The Helms-Burton Act was introduced in 1996 under the Bill Clinton Administration and essentially enabled Cuban-Americans to sue companies profiting from properties confiscated by Cuban officials in the post-revolution era. Hundreds of lawsuits could potentially be filed against international companies stationed in the Caribbean country.

Trump threatened in January to allow action on the controversial law suspended by all administrations since 1996.

Eliminating the suspension will open opportunities for not only U.S. nationals and entities, but also industries linked to foreign companies, particularly those allied with the United States, to file lawsuits against some 200 Cuban state-owned businesses already burdened with sanctions from their northern neighbor.

Title IV, which stipulates that those in possession of properties “confiscated from U.S. citizens or traffic with those properties” will be subject to strict travel regulations, will also be introduced, the official told reporters.
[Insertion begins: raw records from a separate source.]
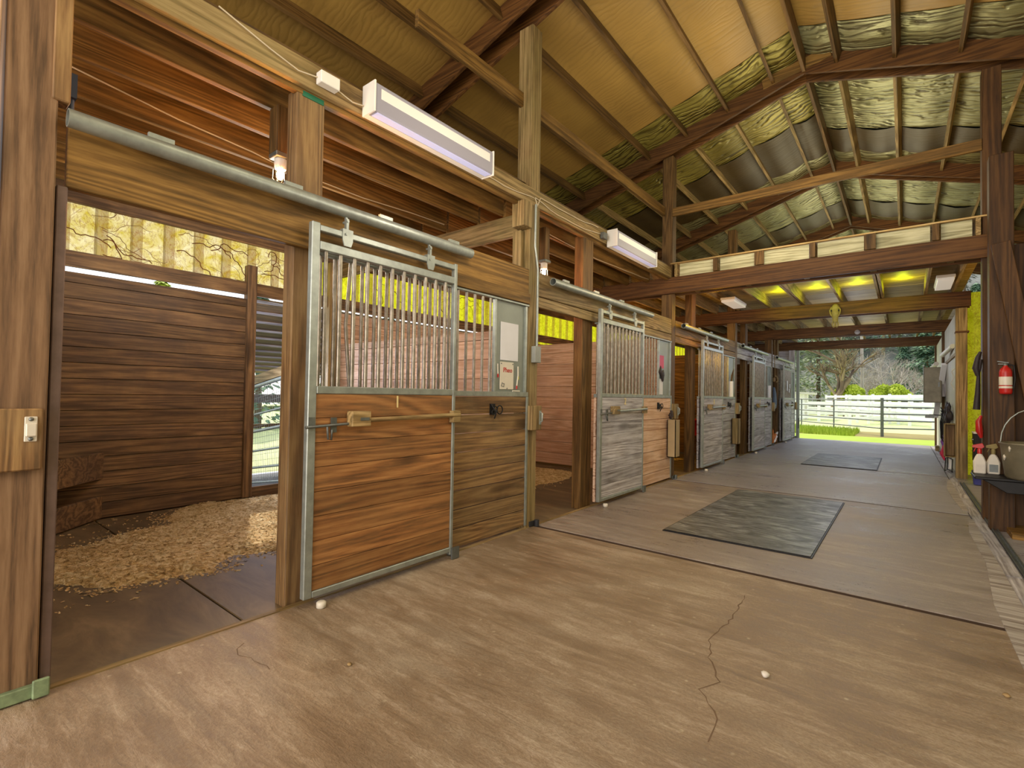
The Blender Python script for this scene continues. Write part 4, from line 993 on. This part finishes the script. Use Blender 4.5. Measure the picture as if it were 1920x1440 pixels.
# run fence sloping down away from the barn
fy=3.4
def fz(x,base,sl=.155): return base+(x+3.9)*sl
ft=thing('run_fence',(-5.0,fy,-.25),'mesh and pipe fence of the horse run seen through the opening of the first stall','fence')
for (z,r) in ((1.42,.03),(1.0,.016),(.745,.022),(.45,.016),(.2,.016),(-.02,.016)):
    MB().tube([(-3.25,fy,fz(-3.25,z)),(-9,fy,fz(-9,z))],r,8).build('fence_rail',M['galv'],ft)
MB().box(-5.28,-5.12,fy-.05,fy+.03,-.35,1.25).build('fence_post',M['tan_z'],ft,bevel=.004)
b=MB()
for i in range(100): x=-3.4-i*.055; b.tube([(x,fy,fz(x,-.02)),(x,fy,fz(x,1.42))],.0022,4)
for i in range(16): z=.05+i*.085; b.tube([(-3.4,fy,fz(-3.4,z)),(-8.9,fy,fz(-8.9,z))],.0022,4)
b.build('wire_mesh',M['galv'],ft)
b=MB(); b.bar((-3.2,fy,fz(-3.2,1.5)+.02),(-9,fy,fz(-9,1.5)+.02),.04,.13); b.build('run_top_board',M['tan_x'],label='pale board along the top of the run fence outside the first stall',cat='board')
# lean-to roof over the run
for i in range(11):
    x=-4.3-i*.5; z=2.62-.15*(-3.35-x)
    MB().prism([(x-.45,z-.04-.067),(x,z-.04),(x,z-.02),(x-.45,z-.02-.067)],3.05,9,'y').build('lean_to_board',M['dark_y'],label='%s dark roof board out from the barn over the horse run'%ORD[i],cat='board',group='lean-to roof boards over the run')
    MB().box(x-.03,x+.012,3.05,9,z-.075,z-.041).build('lean_to_light_line',M['grey_y'],label='%s pale batten out from the barn, standing for light between roof boards'%ORD[i],cat='light_line',group='light lines added under the lean-to roof')  # pale strips stand in for light showing between the roof boards
b=MB(); b.box(-9.6,-9.5,-6,14,.9,1.1); b.build('far_rail_beam',M['grey_y'],label='grey beam across the far side of the horse run',cat='beam')
b=MB(); b.box(-9.62,-9.55,-6,14,.3,.38); b.build('far_rail_board',M['joist_y'],label='orange-brown low rail at the far side of the run',cat='rail')

# ================================================================== OUTSIDE THE FAR END
ground(-30,30,17.47,20.3,20,4,lambda x,y:-.03,'grass')
ground(-30,30,20.3,24,40,10,lambda x,y:-.05+.03*mnoise.noise(Vector((x*2,y*2,0))),'dirt')
ground(-60,60,24,75,20,20,lambda x,y:-.05-.003*(y-24),'field')
# grass tufts as stuff
b=MB(); rr=random.Random(2)
for q in range(5200):
    x=rr.uniform(-2.5,1.3); 
    y=20.6+rr.random()*3.4-(x*.35); h=rr.uniform(.05,.2); w=.012
    if y<20.3: continue
    dx=rr.uniform(-.05,.05); dy=rr.uniform(-.03,.03)
    b.add([(x-w,y,-.05),(x+w,y,-.05),(x+dx,y+dy,h)],[(0,1,2)],rr.random())
b.build('grass_tufts',M['grass'],label='strip of tall bright grass along the foot of the pipe fence',cat='grass',kind='stuff')
# pipe panel fence
def pipefence(p0,p1,label,posts,zt=1.2):
    t=thing('pipe_fence',(p0[0],p0[1],-.05),label,'fence','grey pipe fence panels outside the open end')
    p0=Vector(p0+(0,));p1=Vector(p1+(0,))
    for z in (zt,.97,.73,.50,.24): MB().tube([p0+Vector((0,0,z)),p1+Vector((0,0,z))],.022,8).build('rail',M['galv_dark'],t)
    for f_ in posts: p=p0.lerp(p1,f_); MB().tube([p+Vector((0,0,-.08)),p+Vector((0,0,zt+.02))],.024,8).build('upright',M['galv_dark'],t)
pipefence((2.0,21.2),(-2.6,26.8),'long grey pipe fence panel left of the gate post beyond the barn',(.33,.62,1.))
pipefence((2.1,21.2),(6.4,23.5),'grey pipe fence panel right of the gate post beyond the barn',(.5,1.))
MB().tube([(2.05,21.2,-.1),(2.05,21.2,1.28)],.05,10).build('gate_post',M['galv_dark'],label='thick grey pipe post between the two fence panels',cat='post')
# white vinyl fences
def vinyl(p0,p1,n,label,h=1.35):
    t=thing('white_fence',(p0[0],p0[1],-.1),label,'fence','white rail fences in the field')
    p0=Vector(p0+(0,));p1=Vector(p1+(0,))
    for i in range(n+1):
        p=p0.lerp(p1,i/n); MB().box(p.x-.07,p.x+.07,p.y-.07,p.y+.07,-.2,h+.06,.5).build('post',M['vinyl'],t)
    for z in (h-.08,h-.45,h-.82,h-1.15):
        b=MB(); b.bar(p0+Vector((0,0,z)),p1+Vector((0,0,z)),.04,.15,tint=.5); b.build('rail',M['vinyl'],t)
vinyl((-3,33),(6,34),5,'nearest white rail fence running across the field',1.0)
vinyl((3.7,29.5),(-2.2,46),7,'white rail fence running back up the field toward the trees',1.5)
vinyl((-5,40),(7,41),6,'farther white rail fence across the field',1.05)
vinyl((.5,30),(4.3,47),6,'middle white rail fence receding up the field',1.4)
# small white shed at the left
sh=thing('white_shed',(-3.6,36,0),'small white shed at the left edge of the open doorway view','shed')
MB().box(-6,-2.35,35,38,-.2,1.5,.5).build('walls',M['vinyl'],sh); b=MB(); b.prism([(-6.4,1.5),(-1.9,1.5),(-1.9,1.62),(-6.4,1.8)],34.6,38.4,'y',.5); b.build('roof',M['ivory'],sh)
MB().box(-2.12,-2.0,34.7,34.83,-.2,1.52,.5).build('porch_post',M['ivory'],sh)
MB().tube([(.18,46,-.2),(.05,46,9.5)],[.11,.09],10).build('utility_pole',M['bark'],label='slim pale utility pole rising in front of the bare trees',cat='pole')
# wooded hillside
ground(-60,80,62,110,60,24,lambda x,y:-1+(y-62)*.55+2.2*mnoise.noise(Vector((x*.12,y*.12,0)))+.8*mnoise.noise(Vector((x*.5,y*.5,2))),'hill')
def crown(t,c,r,n,mat,seed,sq=(1,1,1),leaf=.16,name='crown'):
    rr=random.Random(seed); b=MB(); lobes=[]
    for _ in range(14):
        d=Vector((rr.gauss(0,1),rr.gauss(0,1),rr.gauss(0,1))).normalized()*rr.uniform(.2,.75); lobes.append((Vector((d.x*sq[0]*r,d.y*sq[1]*r,d.z*sq[2]*r)),rr.uniform(.3,.5)*r,rr.random()))
    for _ in range(n):
        l=rr.choice(lobes); d=Vector((rr.gauss(0,1),rr.gauss(0,1),rr.gauss(0,1))).normalized(); p=Vector(c)+l[0]+d*l[1]*rr.uniform(.7,1.05)
        u=Vector((rr.gauss(0,1),rr.gauss(0,1),rr.gauss(0,1))).normalized()*leaf*rr.uniform(.6,1.4); w=u.orthogonal().normalized()*leaf*.7
        b.add([p-u,p+w,p+u,p-w],[(0,1,2,3)],min(1,max(0,.35*l[2]+.35*(d.z*.5+.5)+.3*rr.random())))
    return b.build(name,mat,t)
def conifer(x,y,h,r,seed,label,mat='ever',z0=-.5,n=3800):
    t=thing('evergreen_tree',(x,y,z0),label,'tree','evergreens behind the field'); rr=random.Random(seed)
    MB().tube([(x,y,z0),(x,y,z0+h*.95)],[.22,.05],8).build('trunk',M['darkbark'],t)
    b=MB()
    for _ in range(n):
        f=rr.random()**.75; z=z0+h*(.06+.94*f); tier=.75+.25*math.sin(f*46+x); R_=r*(1-f)**.8*tier*rr.uniform(.55,1.05)+.1; a=rr.uniform(0,2*PI)
        p=Vector((x+R_*math.cos(a),y+R_*math.sin(a),z-.25*R_)); o_=Vector((math.cos(a),math.sin(a),-.45)).normalized()*rr.uniform(.18,.42); w=Vector((-math.sin(a),math.cos(a),0))*rr.uniform(.06,.14)
        b.add([p-o_*.5,p+w,p+o_,p-w],[(0,1,2,3)],rr.random())
    b.build('foliage',M[mat],t)
def bare(x,y,h,seed,label,mat='bark',z0=-.3,r0=.14,lean=0,spread=.5,depth=5,name='bare_tree'):
    t=thing(name,(x,y,z0),label,'tree','bare trees behind the field'); rr=random.Random(seed); b=MB(); tk=MB()
    def grow(p,d,l,r,dep,first=False):
        pts=[p]; q=Vector(p); dd=Vector(d)
        for _ in range(4):
            dd=(dd+Vector((rr.gauss(0,.12),rr.gauss(0,.12),rr.gauss(.02,.08)))).normalized(); q=q+dd*l/4; pts.append(q.copy())
        (tk if first else b).tube(pts,[r*(1-.35*i/4) for i in range(5)],8 if first else 4,cap=False)
        if dep==0: return
        for k in range(3 if not first else 5):
            f=rr.uniform(.45,1.); i=int(f*4); pp=pts[i]
            nd=(dd+Vector((rr.gauss(0,spread),rr.gauss(0,spread),rr.gauss(.1,spread*.5)))).normalized(); grow(pp,nd,l*rr.uniform(.55,.8),r*.55,dep-1)
    grow(Vector((x,y,z0)),Vector((lean,0,1)).normalized(),h*.42,r0,depth,True)
    tk.build('trunk',M[mat],t); b.build('branches',M[mat],t)
spec=[(-5.8,52,11,2.6,'sage'),(-3.9,56,13,2.8,'sage'),(-2.3,62,10,2.3,'sage'),(2.6,66,8,2.0,'ever'),(4.2,57,10,2.4,'ever'),(5.8,56,12,2.6,'ever'),(8,64,13,3.3,'ever')]
for i,(x,y,h,r,mt) in enumerate(spec):
    conifer(x,y,h,r,50+i,['pale green evergreen at the far left of the doorway view','sage green evergreen left of the big crooked tree','pale evergreen just behind the crooked tree','dark evergreen low behind the bare trees at right','dark blue-green evergreen right of the bare trees','tall dark evergreen at the right above the cabinet','right-most dark evergreen partly behind the door post'][i],mt)
for i in range(12):
    x=-9+i*1.6; conifer(x,76+(i%3)*4,8+(i%4)*1.5,3.2,90+i,'%s tree from the left on the wooded hillside'%ORD[i],['ever','sage','hill'][i%3],z0=6+(i%3)*1.5,n=1500)
bare(-1.6,44,8,3,'big crooked mossy tree with thick trunk left of the pole','darkbark',r0=.26,lean=.1,spread=.55,depth=5)
for i,(x,y,h) in enumerate(((.3,50,6.5),(1.3,51,7.),(2.0,49,6.5),(2.7,51,5.5),(3.4,49,4.5),(.9,54,8.),(-.6,52,6))):
    bare(x,y,h,20+i,'%s pale leafless tree from the left behind the white fence'%ORD[i],r0=.09,spread=.6,depth=5)
for i,(x,y,r) in enumerate(((-.45,45,.75),(-1.0,45.5,.5),(1.6,45,.8),(2.3,45,.55))):
    t=thing('lime_bush',(x,y,-.2),['round lime green bush just left of the utility pole','small lime bush at the foot of the crooked tree','lime green bush right of the utility pole behind the white fence','lower lime bush beside the right-hand one'][i],'bush','lime bushes in the sun')
    crown(t,(x,y,1.7),r*1.3,3200,M['lime'],70+i,(1.2,1,.9),.09,'foliage'); MB().tube([(x,y,-.3),(x,y,.8)],.06,6).build('stem',M['darkbark'],t)

# trees beyond the horse run
for i,(x,y,h) in enumerate(((-24,12,8),(-27,18,9),(-22,7,7),(-30,25,10))):
    conifer(x,y,h,2.8,200+i,'%s evergreen glimpsed through the horse run opening'%ORD[i],['ever','sage','lime','ever'][i],z0=-1.2,n=1500)

# ================================================================== LIGHT
w=bpy.data.worlds.new('sky'); bpy.context.scene.world=w; w.use_nodes=True; nt=w.node_tree; bg=nt.nodes['Background']
sky=nt.nodes.new('ShaderNodeTexSky'); sky.sky_type='NISHITA'; sky.sun_elevation=math.radians(42); sky.sun_rotation=math.radians(-60); sky.sun_disc=False; sky.air_density=1.; sky.dust_density=2.5
mixn=nt.nodes.new('ShaderNodeMix'); mixn.data_type='RGBA'; mixn.inputs[0].default_value=.75; mixn.inputs[7].default_value=(.86,.9,1,1)
sc_=nt.nodes.new('ShaderNodeVectorMath'); sc_.operation='SCALE'; sc_.inputs['Scale'].default_value=.22
nt.links.new(sky.outputs[0],sc_.inputs[0]); nt.links.new(sc_.outputs[0],mixn.inputs[6]); nt.links.new(mixn.outputs[2],bg.inputs[0]); bg.inputs[1].default_value=1.5
def lamp(kind,name,loc,power,col,rot=None,**k):
    l=bpy.data.lights.new(name,kind); l.energy=power; l.color=hx(col)[:3]
    for a,v in k.items(): setattr(l,a,v)
    o=bpy.data.objects.new(name,l); C.objects.link(o); o.location=loc
    if rot is not None: o.rotation_mode='QUATERNION'; o.rotation_quaternion=Vector(rot).to_track_quat('-Z','Y')
    return o
lamp('SUN','sun',(-20,20,30),3.2,'#fff2dc',rot=(.62,-.28,-.72),angle=.02)
# added area fill behind the photographer, standing in for rear door daylight
lamp('AREA','rear_fill',(1.7,-4.2,2.0),330,'#fff0de',rot=(0,1,.0),size=3.2,size_y=3.6,shape='RECTANGLE')
# glow of the strip lights and bulb fixtures under the stall lofts
lamp('POINT','strip_glow',(.7,2.35,2.5),14,'#fff0dc',shadow_soft_size=.12)
lamp('POINT','strip_glow',(.7,5.6,2.5),12,'#ffdfb4',shadow_soft_size=.12)
lamp('POINT','bulb_glow',(-.3,1.42,2.40),26,'#ffb060',shadow_soft_size=.03)
lamp('POINT','bulb_glow',(-.22,4.1,2.36),10,'#ff8a3a',shadow_soft_size=.03)

for y,p in ((-.6,30),(2.2,34),(5.4,34),(8.8,30),(12.2,34),(15.6,34)):
    lamp('POINT','aisle_fill',(1.7,y,2.3),p,'#fff4e0' if y<7 else '#e6ecff',shadow_soft_size=.5)  # unseen fill added along the aisle, bluish ones imitating far-end daylight
for y,p in ((1.6,46),(5.3,52),(8.8,60),(12.3,50),(15.7,40)):
    lamp('POINT','roof_fill',(1.7,y,3.75),p,'#fff6d0',shadow_soft_size=.5)  # no fixture here: fill points added to brighten the roof
for y,x,p,c in ((1.9,-1.5,50,'#fff2e4'),(5.3,-1.5,26,'#ffe4c8'),(8.9,-1.5,16,'#ffb070'),(12.4,-1.5,8,'#ffc890'),(15.8,-1.5,8,'#e8e8f0')):
    lamp('POINT','stall_fill',(x,y,2.35),p,c,shadow_soft_size=.3)  # soft fill added inside each stall, no lamp hangs there
lamp('POINT','header_fill',(.4,7.9,2.5),13,'#ffb010',shadow_soft_size=.05)  # added yellow point imitating sunlight on the third header
lamp('POINT','header_fill',(-.5,9.0,1.9),14,'#ffc428',shadow_soft_size=.1)  # added golden fill behind the bars of the third door
lamp('POINT','run_fill',(-3.7,3.0,1.5),55,'#dce2ff',shadow_soft_size=.3)  # added point standing in for bluish daylight at the run opening
lamp('POINT','tack_glow',(4.8,8.8,2.2),40,'#ffb054',shadow_soft_size=.3)
for x in (.9,1.47,2.05,2.63): lamp('POINT','loft_fill',(x,9.9,3.02),5,'#e6ff20',shadow_soft_size=.05)  # unseen lime-yellow points added to tint the loft ceiling
sc=bpy.context.scene
sc.view_settings.view_transform='Standard'; sc.view_settings.look='None'; sc.view_settings.exposure=0
sc.cycles.max_bounces=8; sc.cycles.diffuse_bounces=5; sc.cycles.transparent_max_bounces=6
sc.cycles.sample_clamp_indirect=4
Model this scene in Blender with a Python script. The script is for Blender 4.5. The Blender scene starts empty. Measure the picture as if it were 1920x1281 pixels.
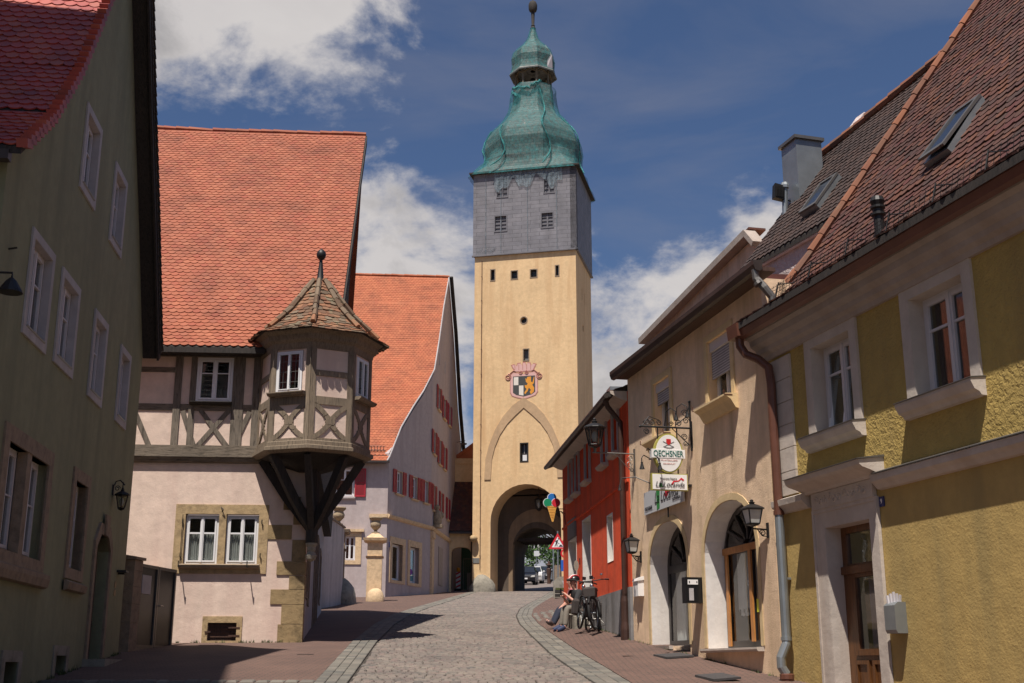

The decision would be a historic first, since every administration dating back to 1996 has suspended Title III “due to flagrant extraterritoriality & harm it would cause to US corporate interests,” Cuban Foreign Minister Bruno Rodriguez said on Twitter in January, urging the U.S. to reconsider.

Also, despite calls from the international community to abandon the damaging legislation, the U.S. is proceeding “full steam ahead,” regardless of the widespread effects it will have on the economic wellbeing of nations around the world.

Cuban officials did not immediately react to the announcement; however, Cuban President Miguel Diaz-Canel said in a speech Saturday that the U.S. "has pushed the precarious relations with our country back to their worst levels ... trying to activate the hateful Helms-Burton Law, which aims to return us in principle to ... when we were a slave nation of another empire."

According to a U.S. official, National Security Adviser John Bolton will explain the administration’s decision Wednesday in Miami and will also announce new sanctions on Cuba, Venezuela, and Nicaragua.

Mike Pompeo, the United States Secretary of State, said earlier this year that this action was a response to Cuba's "indefensible support to the increasingly authoritarian and corrupt regimes in Venezuela and Nicaragua."

Cuba's support for Venezuela is used as a justification by Washington to legitimate the implementation of Title III and destabilize the Caribbean island when the U.S. government has been unsuccessful in trying to remove Venezuelan leader Nicolas Maduro from power.